It all comes down to the power level and speed of your environment. Is it slow enough that you can afford to leave mana up for a bounce spell and then take part of a turn to re-deploy a card? Will you be punished for durdling around or do you have openings to loop value? Do you have decks that can use these bounce spells in other ways such as proactively removing blockers for better attacks?
You can definitely build out an environment where bouncing has its own place, just comes down to a matter of balancing the pieces around the strategy. You temper your actual removal a certain way (maybe at a higher cost), figure out what threats and payoffs can work with your suite of interaction, and you try to figure out the play patterns you'd like to promote. Like just think back to a set like Dominaria a few years back where in Limited
Icy Manipulator was still capable of putting in work and you'd often just wait to kick cards like
Ghitu Chronicler because you knew that you could get to 6 and recur that burn spell. There are more than enough cards that should help you accomplish this idea, you'll just have to clearly define where your cutoff will be for overall power level to make it viable.

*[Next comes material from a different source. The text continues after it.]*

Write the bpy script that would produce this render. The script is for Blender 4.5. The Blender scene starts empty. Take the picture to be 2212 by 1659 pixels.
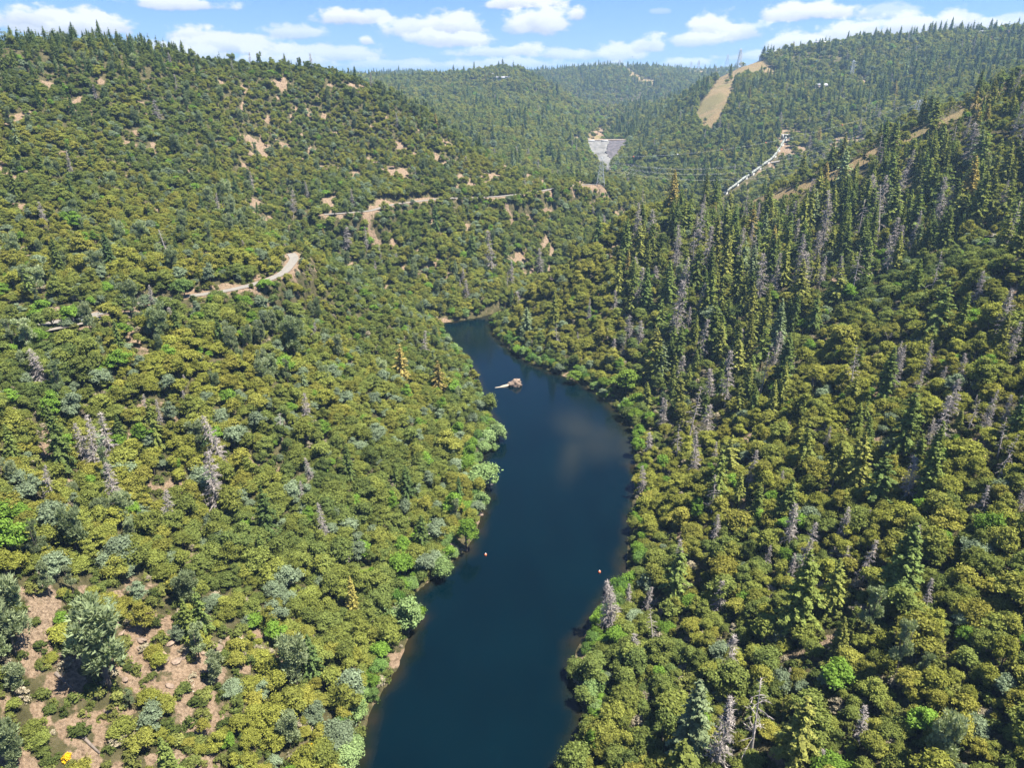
import bpy, math, random
import numpy as np
from mathutils import Vector
PI = math.pi
rng = np.random.RandomState(7)
random.seed(7)
scene = bpy.context.scene
COL = scene.collection

# ------------------------------------------------------------------ camera model
CAM_H = 150.0
PITCH = math.radians(23.0)
FPX = 1522.0            # focal length in the pixels of a 2212 wide picture
SW, SH = 2212.0, 1659.0
cp, sp = math.cos(PITCH), math.sin(PITCH)

def ray(u, v):
    a = (u - SW / 2) / FPX
    b = (SH / 2 - v) / FPX
    return np.array([a, cp + b * sp, -sp + b * cp])

def at_depth(u, v, Y):
    d = ray(u, v)
    t = Y / d[1]
    return (d[0] * t, Y, CAM_H + d[2] * t)

def on_level(u, v, z):
    d = ray(u, v)
    t = (z - CAM_H) / d[2]
    return (d[0] * t, d[1] * t, z)

def project(P):
    P = np.asarray(P, float)
    x, y, z = P[..., 0], P[..., 1], P[..., 2] - CAM_H
    dep = y * cp - z * sp
    upc = y * sp + z * cp
    dep = np.where(dep < 1, 1, dep)
    return SW / 2 + FPX * x / dep, SH / 2 - FPX * upc / dep, dep

# ------------------------------------------------------------------ noise
def _hash(ix, iy, seed):
    h = (ix.astype(np.int64) * 374761393 + iy.astype(np.int64) * 668265263 + seed * 1442695041) & 0xFFFFFFFF
    h = ((h ^ (h >> 13)) * 1274126177) & 0xFFFFFFFF
    h = h ^ (h >> 16)
    return (h & 0xFFFF) / 65535.0

def vnoise(x, y, seed=0):
    x = np.asarray(x, float); y = np.asarray(y, float)
    ix = np.floor(x); iy = np.floor(y)
    fx = x - ix; fy = y - iy
    fx = fx * fx * (3 - 2 * fx); fy = fy * fy * (3 - 2 * fy)
    a = _hash(ix, iy, seed); b = _hash(ix + 1, iy, seed)
    c = _hash(ix, iy + 1, seed); d = _hash(ix + 1, iy + 1, seed)
    return (a * (1 - fx) + b * fx) * (1 - fy) + (c * (1 - fx) + d * fx) * fy

def fbm(x, y, seed=0, octv=4):
    s = 0; amp = 0.5; tot = 0
    for k in range(octv):
        s = s + amp * vnoise(x * 2 ** k, y * 2 ** k, seed + k * 17)
        tot += amp; amp *= 0.5
    return s / tot

# ------------------------------------------------------------------ the lake outline
LEFT_BANK = [(745,1720),(765,1659),(800,1540),(830,1490),(862,1440),(885,1370),(905,1335),(888,1290),(950,1240),(1000,1195),(1027,1160),
             (1040,1110),(1048,1050),(1030,1010),(1035,985),(1065,950),(1078,935),(1060,895),(1037,850),(1018,790),(975,745),(942,706)]
RIGHT_BANK = [(1062,688),(1062,718),(1090,748),(1140,784),(1200,806),(1262,832),(1320,876),(1366,928),(1368,970),(1372,1040),(1362,1110),
              (1356,1170),(1352,1240),(1310,1290),(1290,1330),(1245,1400),(1236,1460),(1258,1540),(1240,1600),(1228,1659),(1225,1720)]
lake = []
for p in LEFT_BANK: lake.append(on_level(p[0], p[1], 0)[:2])
for p in [(930,702),(985,694),(1030,686)]: lake.append(on_level(p[0], p[1], 0)[:2])
for p in [(12,508),(48,562),(88,613),(132,660),(180,705),(190,760),(215,760),(204,700),(150,648),(104,600),(66,548),(30,494),(4,470)]: lake.append(p)
for p in RIGHT_BANK: lake.append(on_level(p[0], p[1], 0)[:2])
lake.append((18, 40)); lake.append((22, -400)); lake.append((-40, -400)); lake.append((-42, 40))
lake = np.array(lake)

def seg_dist(x, y, poly, closed=True):
    d = np.full(np.shape(x), 1e9)
    n = len(poly)
    for i in range(n if closed else n - 1):
        ax, ay = poly[i][0], poly[i][1]; bx, by = poly[(i + 1) % n][0], poly[(i + 1) % n][1]
        vx, vy = bx - ax, by - ay
        t = np.clip(((x - ax) * vx + (y - ay) * vy) / (vx * vx + vy * vy + 1e-9), 0, 1)
        d = np.minimum(d, (x - ax - t * vx) ** 2 + (y - ay - t * vy) ** 2)
    return np.sqrt(d)

def in_poly(x, y, poly):
    r = np.zeros(np.shape(x), bool)
    n = len(poly)
    for i in range(n):
        ax, ay = poly[i][0], poly[i][1]; bx, by = poly[(i + 1) % n][0], poly[(i + 1) % n][1]
        if ay == by: continue
        c = ((ay > y) != (by > y)) & (x < (bx - ax) * (y - ay) / (by - ay) + ax)
        r ^= c
    return r

# ------------------------------------------------------------------ terrain control points
CP = []
def P3(x, y, z): CP.append((x, y, z))
def PX(u, v, Y): CP.append(at_depth(u, v, Y))
for q in lake:
    if q[1] > 60: P3(q[0], q[1], 0)
for y in (-150, -50, 30, 80): P3(-42, y, 0); P3(20, y, 0); P3(-130, y, 38); P3(-230, y, 75); P3(110, y, 50); P3(220, y, 105); P3(420, y, 180); P3(-420, y, 120)
# left bank, near
for y, s in ((120, .44), (160, .42), (200, .42)):
    for d in (30, 70, 110): P3(-34 - d, y, s * d)
PX(0,1659,96); PX(0,1300,128); PX(0,900,192)
# road on the left spur
PX(0,715,262); PX(100,700,262); PX(215,680,268); PX(330,650,288); PX(430,640,296); PX(560,610,330); PX(640,560,370)
PX(700,575,385); PX(760,610,400); PX(850,655,428); PX(700,700,345); PX(800,800,318); PX(600,800,270); PX(350,850,225); PX(900,900,290)
# left hill
PX(0,560,305); PX(0,400,360); PX(0,250,430); PX(0,118,500); PX(-500,150,520); PX(-500,500,300)
PX(200,480,362); PX(200,300,450); PX(190,102,560); PX(330,120,600); PX(460,145,640); PX(600,155,680); PX(720,166,710)
PX(780,186,722); PX(900,234,722); PX(960,274,715); PX(1100,356,700); PX(1180,388,690)
PX(400,460,410); PX(480,460,430); PX(400,300,520); PX(550,520,390); PX(600,330,590); PX(500,400,490); PX(800,320,640); PX(700,230,675); PX(950,350,640)
# gully behind the left spur
P3(-85,462,13); P3(-118,474,34); P3(-150,492,56); P3(-190,520,80)
PX(720,462,512); PX(850,442,545); PX(1000,432,582); PX(1150,420,630)
PX(900,600,492); PX(900,520,530); PX(1050,600,502); PX(1050,500,560)
# behind the left hill
for (u, v, Y) in ((190,102,560),(460,145,640),(720,166,710),(900,234,722),(1100,356,700)):
    x, y, z = at_depth(u, v, Y); P3(x * 1.1, y + 110, z - 40); P3(x * 1.2, y + 230, max(45, z - 85))
P3(-700, 600, 190); P3(-900, 900, 160)
# spur beyond the bend
PX(1250,404,690); PX(1300,402,695); PX(1400,416,730); PX(1500,424,750); PX(1300,452,680); PX(1200,480,620); P3(235,775,20)
# river gorge beyond the bend
for p in [(200,790),(188,850),(168,950),(140,1080)]: P3(p[0], p[1], 3 + (p[1] - 790) * .03)
# right bank
for y, s in ((119, .5), (150, .55), (200, .56), (250, .56), (300, .55)):
    xr = {119: 17, 150: 34, 200: 38, 250: 50, 300: 58}[y]
    for d in (30, 70, 120): P3(xr + d, y, s * d)
PX(2212,1659,88); PX(2212,900,184); PX(2212,560,262); PX(1500,700,360); PX(1700,600,370); PX(1900,500,392)
PX(2000,345,460); PX(2212,245,450); PX(1800,440,470); PX(1700,480,492); PX(1540,480,540)
PX(1090,680,462); PX(1150,622,475); PX(1200,585,485); PX(1300,515,500); PX(1420,470,535)
PX(2700,700,230); PX(2700,200,420)
PX(1600,452,585); PX(1672,421,620); PX(1760,382,615); PX(1850,340,608); PX(1938,293,600); PX(2000,270,592); PX(2084,233,580); PX(2150,190,572); PX(2212,158,560); PX(2600,20,600)
P3(300,720,28); P3(400,740,60); P3(520,740,95); P3(680,760,140); P3(250,700,22)
# the far hill on the right
P3(300,830,38); PX(1690,303,1000); PX(1570,425,850); PX(1630,372,915); PX(1850,305,950); PX(1850,200,1200); PX(1960,170,1200)
PX(1750,303,1000); PX(1950,260,960); PX(2100,180,1080); PX(2212,150,1000)
PX(1515,335,1050); PX(1530,255,1150); PX(1570,200,1280); PX(1600,145,1450); PX(1500,300,1110); PX(1450,330,1080); PX(1480,220,1350)
PX(1680,112,1550); PX(1800,105,1550); PX(1900,98,1500); PX(2000,84,1450); PX(2212,68,1350); PX(2600,30,1300); PX(2000,120,1320); PX(1700,180,1350)
for (u, v, Y) in ((1600,145,1450),(1800,105,1550),(2212,68,1350)):
    x, y, z = at_depth(u, v, Y); P3(x * 1.15, y * 1.15 + 50, z - 30); P3(x * 1.3, y * 1.35 + 100, z - 90)
PX(1400,380,920); PX(1380,345,1120)
# dam and what lies around it
DAM_Y = 1300.0
PX(1268,306,DAM_Y); PX(1358,304,DAM_Y); PX(1318,364,1190); PX(1275,335,1200); PX(1290,352,1175); PX(1255,300,1290)
PX(1310,303,1310); PX(1300,290,1420); PX(1350,290,1420); PX(1400,290,1330); PX(1390,315,1250)
PX(1330,240,1750); PX(1262,245,1950); PX(1225,205,2250); PX(1280,268,1650); PX(1420,215,1900); PX(1166,182,1780); PX(1208,224,1580); PX(1233,259,1430); PX(1258,288,1325)
# hill left of the dam
PX(1070,155,1900); PX(1020,158,1860); PX(950,188,1780); PX(1130,156,1950); PX(1000,246,1300); PX(1100,300,1150); PX(1200,300,1250)
PX(1100,220,1550); PX(1150,360,980); PX(1230,370,1020); PX(900,250,1350); PX(800,260,1300)
P3(-150,960,70); P3(0,900,45); P3(80,900,25)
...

The main problem you'll run into in a higher powered cube is that at some point Wizards decided that they should just print a bunch of cards with ETBs and on-rate bodies rather than make them weaker to account for a stapled spell like they had for years. This has led to many pushed designs over the years pushing the bar of "playability" if people wanted to actively include newer cards, many cube designers feeling that they have to evaluate cards against the
Doom Blade just for any consideration, and the term "Baneslayer" almost becoming a derogatory for cards that don't immediately impact the game for you.
This is where you'll run into the biggest problem because so many of the coolest designs that interact with various cards and promote cross-pollination of archetypes just exist at a higher base power level than you might want.
Tireless Tracker is one of my favorite designs ever, it's a neat package that can do a little bit of everything while promoting fair Magic and on-board interactions, but I also know that it's too powerful for many designers to include if they have a particular power level in mind. I still remember how thoroughly I got stomped by it in an SOI draft where it just kicked ass in a U/G Clues deck. Having too many cards like this creates a kind of power barrier for entry for other cards so you have to be mindful of your density. However, I do think that having certain cards like this that can create spikes in gameplay are healthy for any given draft environment. It'll just be up to you where you want to draw the line because homogeneity is also something to avoid unless your synergistic archetypes are very very well defined.
TLDR; Definitely possible, gonna take a bit of elbow grease to make it a reality.